Manchester United Pursue Mateus Fernandes Amid West Ham Standoff
Manchester United want Mateus Fernandes. Mateus Fernandes wants Manchester United.
Everything in between is turning into a high‑stakes negotiation.
United have been laying the groundwork for weeks, holding what Fabrizio Romano describes as “direct contact” with the 21-year-old’s camp. Personal terms are not the problem; the Portugal midfielder is said to be very keen on a move to Old Trafford and discussions on that side are progressing smoothly.
The problem is the price.
A £100m player in a relegated squad
West Ham, relegated and under financial strain, are still talking like a Champions League club when it comes to their prize asset. Internally, the London side are said to view Fernandes as a £100m player.

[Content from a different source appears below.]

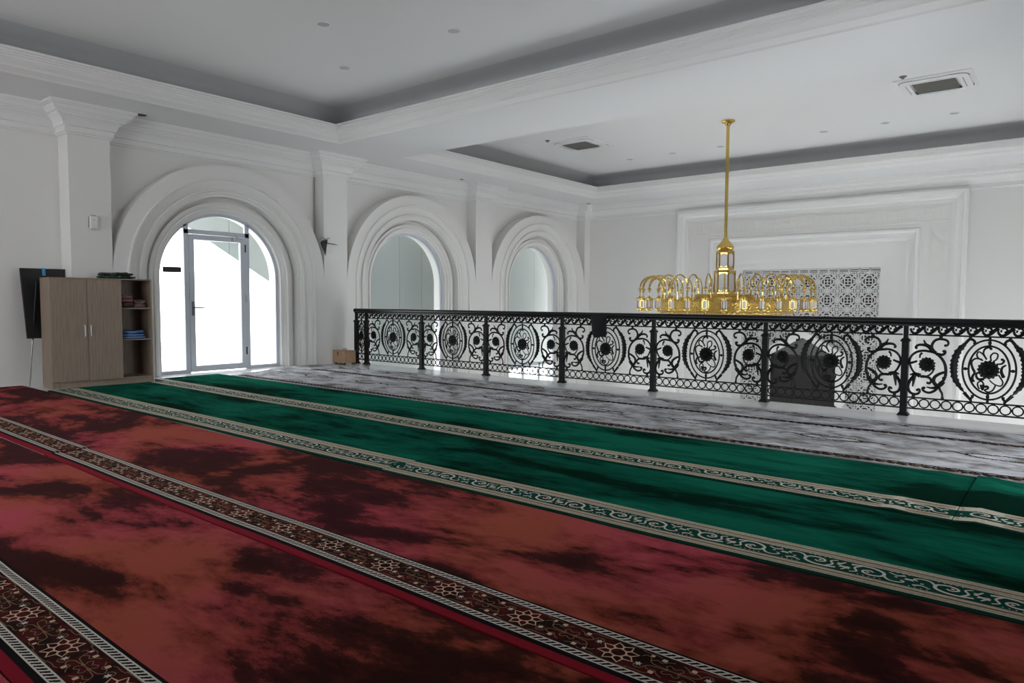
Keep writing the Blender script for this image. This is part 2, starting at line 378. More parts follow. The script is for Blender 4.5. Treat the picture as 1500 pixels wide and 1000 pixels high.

Romano reports that the expectation inside West Ham is that a deal could eventually be done at around £85m – but “not less than this”. That stance jars with their own public admission back in February that they would need to sell players this summer, even if they stayed in the Premier League, after posting a £104.2m loss for the last financial year. Relegation has only sharpened that reality.
Yet when it comes to Fernandes, they are refusing to blink.
Signed from Southampton last summer for just under £40m, the Portuguese playmaker has rapidly become the centrepiece of West Ham’s rebuild. At 21, he is already carrying a price tag more than double his original fee and is being treated as the cornerstone of any promotion push – or the cash cow that funds it.
United play the long game
For now, United have not even lodged a formal bid. Sky Sports reported last week that an opening offer was being prepared, but the club are in no rush to place their first card on the table.
INEOS, now driving football operations at Old Trafford, are determined not to be dragged into a seller‑dictated auction. As Theatre of Red’s Shaun Connolly puts it, United remain “confident of a deal” but will “not allow the selling party to dictate the matter.”
That means patience. It also means risk.
United are understood to be negotiating below the £85m figure West Ham have in mind, trying to exploit the Hammers’ financial position and Championship reality. But other clubs are circling. The longer United wait, the greater the chance that a rival steps in with a late, aggressive bid and turns this into exactly the bidding war INEOS want to avoid.
For now, United are betting that West Ham’s stance will soften before someone else tests it.
A midfielder built for the Premier League spotlight
The numbers explain why West Ham are holding firm.
In the 2025/26 Premier League season, Fernandes delivered 36 appearances, averaging 84 minutes per game. He saw plenty of the ball – 58.9 touches per match – and knitted play together with 37.9 accurate passes per outing, while still offering incision with 1.0 key pass per game.
He did his share of the dirty work too: 1.0 interception and 2.9 tackles per match, a strong return for a creative midfielder. Seven combined goals and assists rounded out a profile that screams modern Premier League playmaker – energetic, technically sharp, and influential in all phases.
This is not a luxury No 10 floating on the fringes. It is a 21-year-old who already shoulders responsibility like a senior pro.
Little wonder United staff are described as “excited to add him to the squad”. He fits the profile of the new era at Old Trafford: younger, more dynamic, with resale value and room to grow.
Who blinks first?
The dynamic is clear.
United know the player wants the move. West Ham know United need midfield quality and creativity. The market knows West Ham must sell somewhere in the squad.
So the stand-off continues.
As long as United keep their nerve and avoid a scramble, there is a strong chance Fernandes eventually walks out at Old Trafford for a fee well below the £100m rhetoric coming out of east London. But if another club decides to test West Ham’s resolve with a decisive offer, United’s slow, controlled approach will be under immediate pressure.
In a summer that is supposed to signal a new, disciplined transfer strategy under INEOS, this deal is already a test case. Do United hold the line and force the price down, or do they bend to secure the midfielder they clearly believe can shape their next midfield for years to come?